Photo by dumbledad/FlickrCC
Last month, Stephanie Pierson and Barbara Harrison kicked off their eating etiquette column, What To Do...?, by offering expert advice for how to act around celebrity chefs. Here, they give counsel on how to react to the food world's increasingly confusing dishes.
The economy seems to be forcing restaurants and chefs to be more creative. But what a thin line between creative and confusing.
What's on the menu? Complicated combinations of ingredients you're pretty sure you won't find at the local Piggly Wiggly (Madai with Yuzu Gelée? Shiro?
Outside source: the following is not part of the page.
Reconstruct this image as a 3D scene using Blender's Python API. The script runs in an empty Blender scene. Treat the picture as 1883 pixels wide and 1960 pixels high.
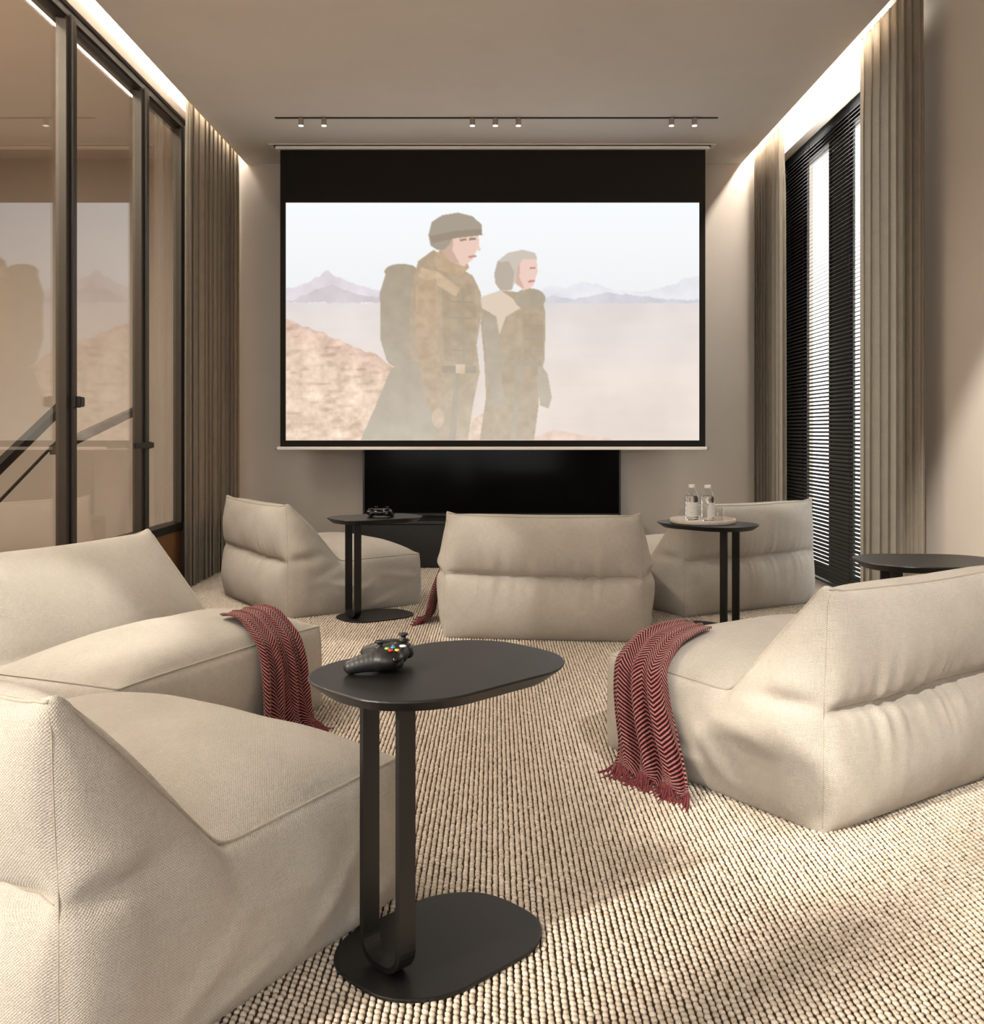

Bacon Dashi?), heaped on a platter of hyperbole and accompanied by a dash of droll (Foie Gras Loco Moco.)
Maybe your dish is trying too hard. (Grasshopper Mint-Chocolate Salad.) Or not trying hard enough. (Menu item at David Burke at Bloomingdale's: "Yesterday's Soup.") Or trying to be something it isn't. (Lentil Sliders.)
It's all very...trying.
SITUATION: If you haven't heard of half of the ingredients in a dish, does that guarantee it will be more special? If the ingredients are new or exotic, does that make it worth more?
"I'm a sucker for things I haven't heard of, especially if they're expensive. I figure that I know a lot about food, so if I'm not familiar with something and it's on a fancy-pants menu, then it must be extra special. Weird combinations also get me. I can pair beets and goat cheese at home. But if someone is whipping up roasted nettles in a pomegranate reduction, it's kind of intriguing.